## PROBLEM DESCRIPTION
Output all of the data below exactly as given.

— Start RECORDS FOR THE EXERCISE —

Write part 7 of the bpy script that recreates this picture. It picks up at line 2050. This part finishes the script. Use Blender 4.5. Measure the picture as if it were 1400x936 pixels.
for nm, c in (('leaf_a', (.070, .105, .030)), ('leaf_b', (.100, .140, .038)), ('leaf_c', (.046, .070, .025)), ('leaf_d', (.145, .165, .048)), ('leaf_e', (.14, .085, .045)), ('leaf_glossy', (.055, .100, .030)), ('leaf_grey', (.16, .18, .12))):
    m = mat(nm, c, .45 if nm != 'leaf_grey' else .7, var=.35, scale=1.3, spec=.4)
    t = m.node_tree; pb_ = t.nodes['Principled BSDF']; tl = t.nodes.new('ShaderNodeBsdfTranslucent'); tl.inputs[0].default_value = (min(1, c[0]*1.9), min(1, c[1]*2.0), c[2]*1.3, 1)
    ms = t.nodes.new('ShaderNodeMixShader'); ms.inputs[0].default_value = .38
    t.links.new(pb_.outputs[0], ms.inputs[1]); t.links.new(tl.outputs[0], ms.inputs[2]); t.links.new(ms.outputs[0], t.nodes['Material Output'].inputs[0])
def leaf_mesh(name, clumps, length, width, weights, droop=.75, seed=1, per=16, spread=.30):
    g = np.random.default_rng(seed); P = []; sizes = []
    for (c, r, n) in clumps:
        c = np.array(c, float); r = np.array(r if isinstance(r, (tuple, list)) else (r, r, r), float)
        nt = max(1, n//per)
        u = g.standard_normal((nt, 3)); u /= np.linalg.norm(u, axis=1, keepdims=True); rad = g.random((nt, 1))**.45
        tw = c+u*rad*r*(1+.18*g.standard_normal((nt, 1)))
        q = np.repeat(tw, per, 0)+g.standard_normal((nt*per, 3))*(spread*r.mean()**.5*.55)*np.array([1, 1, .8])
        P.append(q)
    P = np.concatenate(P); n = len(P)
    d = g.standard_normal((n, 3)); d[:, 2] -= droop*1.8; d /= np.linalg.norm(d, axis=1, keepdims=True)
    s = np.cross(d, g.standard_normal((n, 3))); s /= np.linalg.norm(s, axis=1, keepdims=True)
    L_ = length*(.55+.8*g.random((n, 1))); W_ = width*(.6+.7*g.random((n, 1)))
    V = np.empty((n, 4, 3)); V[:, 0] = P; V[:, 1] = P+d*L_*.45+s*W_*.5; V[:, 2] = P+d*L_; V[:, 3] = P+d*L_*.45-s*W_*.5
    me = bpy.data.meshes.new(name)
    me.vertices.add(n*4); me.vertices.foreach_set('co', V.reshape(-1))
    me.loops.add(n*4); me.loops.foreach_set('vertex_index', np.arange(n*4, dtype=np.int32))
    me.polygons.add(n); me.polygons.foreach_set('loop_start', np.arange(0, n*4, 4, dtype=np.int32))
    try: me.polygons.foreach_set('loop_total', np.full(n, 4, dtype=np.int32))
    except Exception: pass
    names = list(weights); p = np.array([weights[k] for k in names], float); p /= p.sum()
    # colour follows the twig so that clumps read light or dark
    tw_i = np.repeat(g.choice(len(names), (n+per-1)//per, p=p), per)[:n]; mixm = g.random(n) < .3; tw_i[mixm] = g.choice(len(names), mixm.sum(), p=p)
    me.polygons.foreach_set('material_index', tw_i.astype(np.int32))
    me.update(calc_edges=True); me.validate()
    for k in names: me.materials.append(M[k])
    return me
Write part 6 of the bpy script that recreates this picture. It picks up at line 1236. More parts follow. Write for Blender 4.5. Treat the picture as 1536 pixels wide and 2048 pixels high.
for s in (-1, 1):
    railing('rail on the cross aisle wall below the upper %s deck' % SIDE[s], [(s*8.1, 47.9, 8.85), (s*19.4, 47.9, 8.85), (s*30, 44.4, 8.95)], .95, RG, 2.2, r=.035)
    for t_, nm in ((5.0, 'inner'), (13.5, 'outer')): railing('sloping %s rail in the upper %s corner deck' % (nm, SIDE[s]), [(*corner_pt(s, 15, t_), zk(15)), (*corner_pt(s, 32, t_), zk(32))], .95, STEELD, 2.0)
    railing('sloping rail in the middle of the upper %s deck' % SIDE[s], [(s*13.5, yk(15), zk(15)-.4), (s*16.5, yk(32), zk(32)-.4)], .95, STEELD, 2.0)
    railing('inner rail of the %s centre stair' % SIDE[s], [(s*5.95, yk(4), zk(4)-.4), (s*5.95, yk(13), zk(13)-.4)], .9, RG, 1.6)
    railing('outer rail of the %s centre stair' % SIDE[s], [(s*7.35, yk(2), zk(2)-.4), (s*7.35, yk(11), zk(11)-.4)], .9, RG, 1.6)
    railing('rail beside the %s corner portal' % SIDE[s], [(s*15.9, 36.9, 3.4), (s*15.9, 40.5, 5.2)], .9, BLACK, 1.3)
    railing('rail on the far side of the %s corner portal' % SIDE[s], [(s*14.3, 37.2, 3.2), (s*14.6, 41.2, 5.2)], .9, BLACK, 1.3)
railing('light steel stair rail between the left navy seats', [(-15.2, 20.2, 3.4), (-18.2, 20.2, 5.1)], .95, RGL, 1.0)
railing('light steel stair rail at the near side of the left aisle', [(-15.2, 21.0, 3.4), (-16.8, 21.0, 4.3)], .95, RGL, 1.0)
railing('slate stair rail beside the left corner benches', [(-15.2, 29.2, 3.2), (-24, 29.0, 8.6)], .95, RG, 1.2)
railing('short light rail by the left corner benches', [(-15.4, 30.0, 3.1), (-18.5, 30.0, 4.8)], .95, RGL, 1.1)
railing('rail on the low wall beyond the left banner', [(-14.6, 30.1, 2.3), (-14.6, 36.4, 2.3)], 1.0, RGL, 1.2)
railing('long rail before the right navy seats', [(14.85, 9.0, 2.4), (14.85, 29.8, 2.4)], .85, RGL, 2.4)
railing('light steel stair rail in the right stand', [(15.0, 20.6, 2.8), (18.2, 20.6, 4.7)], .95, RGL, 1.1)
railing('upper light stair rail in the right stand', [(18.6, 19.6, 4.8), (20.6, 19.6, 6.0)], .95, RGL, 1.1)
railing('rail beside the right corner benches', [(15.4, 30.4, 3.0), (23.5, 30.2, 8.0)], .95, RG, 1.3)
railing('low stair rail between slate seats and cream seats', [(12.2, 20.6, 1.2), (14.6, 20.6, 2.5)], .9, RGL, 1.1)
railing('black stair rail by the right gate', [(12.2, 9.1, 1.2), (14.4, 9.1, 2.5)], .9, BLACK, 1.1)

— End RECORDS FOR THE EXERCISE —

## FULL RESPONSE
Write part 7 of the bpy script that recreates this picture. It picks up at line 2050. This part finishes the script. Use Blender 4.5. Measure the picture as if it were 1400x936 pixels.
for nm, c in (('leaf_a', (.070, .105, .030)), ('leaf_b', (.100, .140, .038)), ('leaf_c', (.046, .070, .025)), ('leaf_d', (.145, .165, .048)), ('leaf_e', (.14, .085, .045)), ('leaf_glossy', (.055, .100, .030)), ('leaf_grey', (.16, .18, .12))):
    m = mat(nm, c, .45 if nm != 'leaf_grey' else .7, var=.35, scale=1.3, spec=.4)
    t = m.node_tree; pb_ = t.nodes['Principled BSDF']; tl = t.nodes.new('ShaderNodeBsdfTranslucent'); tl.inputs[0].default_value = (min(1, c[0]*1.9), min(1, c[1]*2.0), c[2]*1.3, 1)
    ms = t.nodes.new('ShaderNodeMixShader'); ms.inputs[0].default_value = .38
    t.links.new(pb_.outputs[0], ms.inputs[1]); t.links.new(tl.outputs[0], ms.inputs[2]); t.links.new(ms.outputs[0], t.nodes['Material Output'].inputs[0])
def leaf_mesh(name, clumps, length, width, weights, droop=.75, seed=1, per=16, spread=.30):
    g = np.random.default_rng(seed); P = []; sizes = []
    for (c, r, n) in clumps:
        c = np.array(c, float); r = np.array(r if isinstance(r, (tuple, list)) else (r, r, r), float)
        nt = max(1, n//per)
        u = g.standard_normal((nt, 3)); u /= np.linalg.norm(u, axis=1, keepdims=True); rad = g.random((nt, 1))**.45
        tw = c+u*rad*r*(1+.18*g.standard_normal((nt, 1)))
        q = np.repeat(tw, per, 0)+g.standard_normal((nt*per, 3))*(spread*r.mean()**.5*.55)*np.array([1, 1, .8])
        P.append(q)
    P = np.concatenate(P); n = len(P)
    d = g.standard_normal((n, 3)); d[:, 2] -= droop*1.8; d /= np.linalg.norm(d, axis=1, keepdims=True)
    s = np.cross(d, g.standard_normal((n, 3))); s /= np.linalg.norm(s, axis=1, keepdims=True)
    L_ = length*(.55+.8*g.random((n, 1))); W_ = width*(.6+.7*g.random((n, 1)))
    V = np.empty((n, 4, 3)); V[:, 0] = P; V[:, 1] = P+d*L_*.45+s*W_*.5; V[:, 2] = P+d*L_; V[:, 3] = P+d*L_*.45-s*W_*.5
    me = bpy.data.meshes.new(name)
    me.vertices.add(n*4); me.vertices.foreach_set('co', V.reshape(-1))
    me.loops.add(n*4); me.loops.foreach_set('vertex_index', np.arange(n*4, dtype=np.int32))
    me.polygons.add(n); me.polygons.foreach_set('loop_start', np.arange(0, n*4, 4, dtype=np.int32))
    try: me.polygons.foreach_set('loop_total', np.full(n, 4, dtype=np.int32))
    except Exception: pass
    names = list(weights); p = np.array([weights[k] for k in names], float); p /= p.sum()
    # colour follows the twig so that clumps read light or dark
    tw_i = np.repeat(g.choice(len(names), (n+per-1)//per, p=p), per)[:n]; mixm = g.random(n) < .3; tw_i[mixm] = g.choice(len(names), mixm.sum(), p=p)
    me.polygons.foreach_set('material_index', tw_i.astype(np.int32))
    me.update(calc_edges=True); me.validate()
    for k in names: me.materials.append(M[k])
    return me
Write part 6 of the bpy script that recreates this picture. It picks up at line 1236. More parts follow. Write for Blender 4.5. Treat the picture as 1536 pixels wide and 2048 pixels high.
for s in (-1, 1):
    railing('rail on the cross aisle wall below the upper %s deck' % SIDE[s], [(s*8.1, 47.9, 8.85), (s*19.4, 47.9, 8.85), (s*30, 44.4, 8.95)], .95, RG, 2.2, r=.035)
    for t_, nm in ((5.0, 'inner'), (13.5, 'outer')): railing('sloping %s rail in the upper %s corner deck' % (nm, SIDE[s]), [(*corner_pt(s, 15, t_), zk(15)), (*corner_pt(s, 32, t_), zk(32))], .95, STEELD, 2.0)
    railing('sloping rail in the middle of the upper %s deck' % SIDE[s], [(s*13.5, yk(15), zk(15)-.4), (s*16.5, yk(32), zk(32)-.4)], .95, STEELD, 2.0)
    railing('inner rail of the %s centre stair' % SIDE[s], [(s*5.95, yk(4), zk(4)-.4), (s*5.95, yk(13), zk(13)-.4)], .9, RG, 1.6)
    railing('outer rail of the %s centre stair' % SIDE[s], [(s*7.35, yk(2), zk(2)-.4), (s*7.35, yk(11), zk(11)-.4)], .9, RG, 1.6)
    railing('rail beside the %s corner portal' % SIDE[s], [(s*15.9, 36.9, 3.4), (s*15.9, 40.5, 5.2)], .9, BLACK, 1.3)
    railing('rail on the far side of the %s corner portal' % SIDE[s], [(s*14.3, 37.2, 3.2), (s*14.6, 41.2, 5.2)], .9, BLACK, 1.3)
railing('light steel stair rail between the left navy seats', [(-15.2, 20.2, 3.4), (-18.2, 20.2, 5.1)], .95, RGL, 1.0)
railing('light steel stair rail at the near side of the left aisle', [(-15.2, 21.0, 3.4), (-16.8, 21.0, 4.3)], .95, RGL, 1.0)
railing('slate stair rail beside the left corner benches', [(-15.2, 29.2, 3.2), (-24, 29.0, 8.6)], .95, RG, 1.2)
railing('short light rail by the left corner benches', [(-15.4, 30.0, 3.1), (-18.5, 30.0, 4.8)], .95, RGL, 1.1)
railing('rail on the low wall beyond the left banner', [(-14.6, 30.1, 2.3), (-14.6, 36.4, 2.3)], 1.0, RGL, 1.2)
railing('long rail before the right navy seats', [(14.85, 9.0, 2.4), (14.85, 29.8, 2.4)], .85, RGL, 2.4)
railing('light steel stair rail in the right stand', [(15.0, 20.6, 2.8), (18.2, 20.6, 4.7)], .95, RGL, 1.1)
railing('upper light stair rail in the right stand', [(18.6, 19.6, 4.8), (20.6, 19.6, 6.0)], .95, RGL, 1.1)
railing('rail beside the right corner benches', [(15.4, 30.4, 3.0), (23.5, 30.2, 8.0)], .95, RG, 1.3)
railing('low stair rail between slate seats and cream seats', [(12.2, 20.6, 1.2), (14.6, 20.6, 2.5)], .9, RGL, 1.1)
railing('black stair rail by the right gate', [(12.2, 9.1, 1.2), (14.4, 9.1, 2.5)], .9, BLACK, 1.1)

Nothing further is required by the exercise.